Ein Aussetzen oder eine Verlangsamung der europäischen Bemühungen, verteidigungsfähig zu werden, [würde] für Russland Gelegenheiten schaffen, seine Ziele mit militärischen Mitteln durchzusetzen.
Man könne aber im Vorfeld dafür sorgen, dass man über die militärischen Mittel verfüge, um Russland zu signalisieren, dass man einem russischen Angriff ernsthaft entgegentreten könne. „Und man muss die Bereitschaft, diese Mittel im Ernstfall einzusetzen, beständig signalisieren.“
Die Gefahr eines russischen Angriffs auf Nato-Territorium durch das russische Manöver Zapad im September sei eher gering, da alle Augen auf dieses Manöver gerichtet seien, sagt Masala. „Russland würde eher ein Szenario wählen, das für Russland mit einem geringeren Risiko verbunden ist und einen Überraschungseffekt enthält.“
Sollte es jedoch zu einem wie auch immer gearteten Frieden kommen und Russland sich für einige Jahre „ruhig“ verhalten, befürchtet auch Masala, dass überall in Europa die Stimmen lauter werden, die in der Politik der Verteidigungsbereitschaft nur unnötigen Militarismus sehen.
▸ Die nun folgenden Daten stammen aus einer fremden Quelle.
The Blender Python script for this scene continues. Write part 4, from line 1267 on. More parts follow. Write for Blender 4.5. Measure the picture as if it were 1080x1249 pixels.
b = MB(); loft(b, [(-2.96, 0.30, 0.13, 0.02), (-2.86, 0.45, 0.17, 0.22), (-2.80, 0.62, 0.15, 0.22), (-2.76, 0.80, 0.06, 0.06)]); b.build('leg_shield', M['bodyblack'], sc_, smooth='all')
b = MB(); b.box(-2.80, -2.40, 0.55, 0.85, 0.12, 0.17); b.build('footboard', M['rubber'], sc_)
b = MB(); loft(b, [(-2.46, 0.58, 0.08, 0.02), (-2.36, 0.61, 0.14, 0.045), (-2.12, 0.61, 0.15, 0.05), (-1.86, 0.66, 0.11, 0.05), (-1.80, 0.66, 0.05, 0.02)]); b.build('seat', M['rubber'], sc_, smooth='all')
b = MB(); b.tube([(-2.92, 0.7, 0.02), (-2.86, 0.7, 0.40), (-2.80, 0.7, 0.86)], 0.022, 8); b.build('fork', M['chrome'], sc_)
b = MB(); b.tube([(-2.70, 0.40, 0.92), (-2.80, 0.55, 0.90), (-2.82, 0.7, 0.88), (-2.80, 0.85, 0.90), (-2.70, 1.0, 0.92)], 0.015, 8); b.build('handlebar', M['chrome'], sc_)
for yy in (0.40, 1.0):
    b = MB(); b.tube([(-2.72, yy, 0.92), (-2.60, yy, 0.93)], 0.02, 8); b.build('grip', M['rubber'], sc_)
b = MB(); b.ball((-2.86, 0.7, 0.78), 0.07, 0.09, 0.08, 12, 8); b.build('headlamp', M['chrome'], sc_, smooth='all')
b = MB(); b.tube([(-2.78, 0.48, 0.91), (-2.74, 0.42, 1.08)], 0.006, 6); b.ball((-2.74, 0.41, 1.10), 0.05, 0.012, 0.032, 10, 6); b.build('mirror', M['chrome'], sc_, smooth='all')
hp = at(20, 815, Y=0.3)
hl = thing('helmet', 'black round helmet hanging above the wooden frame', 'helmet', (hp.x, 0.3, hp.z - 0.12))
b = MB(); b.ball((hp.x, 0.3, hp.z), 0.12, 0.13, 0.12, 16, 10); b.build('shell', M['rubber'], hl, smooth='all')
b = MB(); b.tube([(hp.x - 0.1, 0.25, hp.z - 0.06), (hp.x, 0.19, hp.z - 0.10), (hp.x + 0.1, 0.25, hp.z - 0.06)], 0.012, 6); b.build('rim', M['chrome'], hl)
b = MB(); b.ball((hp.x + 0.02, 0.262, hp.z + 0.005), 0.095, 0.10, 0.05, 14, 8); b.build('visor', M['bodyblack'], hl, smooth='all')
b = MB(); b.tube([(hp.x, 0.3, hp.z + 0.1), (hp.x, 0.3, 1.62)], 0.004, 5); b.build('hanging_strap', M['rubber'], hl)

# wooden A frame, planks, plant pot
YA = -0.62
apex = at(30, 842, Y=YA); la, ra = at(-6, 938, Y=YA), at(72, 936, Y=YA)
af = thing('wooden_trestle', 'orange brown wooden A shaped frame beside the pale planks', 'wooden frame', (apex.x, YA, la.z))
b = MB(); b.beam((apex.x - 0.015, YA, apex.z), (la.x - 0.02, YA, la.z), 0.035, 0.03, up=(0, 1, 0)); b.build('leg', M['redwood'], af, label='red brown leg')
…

„Da Russland aber eine neo-imperiale Macht ist, die ihren Einflussbereich ausdehnen will, würde ein Aussetzen oder eine Verlangsamung der europäischen Bemühungen, verteidigungsfähig zu werden, für Russland Gelegenheiten schaffen, seine Ziele mit militärischen Mitteln durchzusetzen“, ist Masala überzeugt.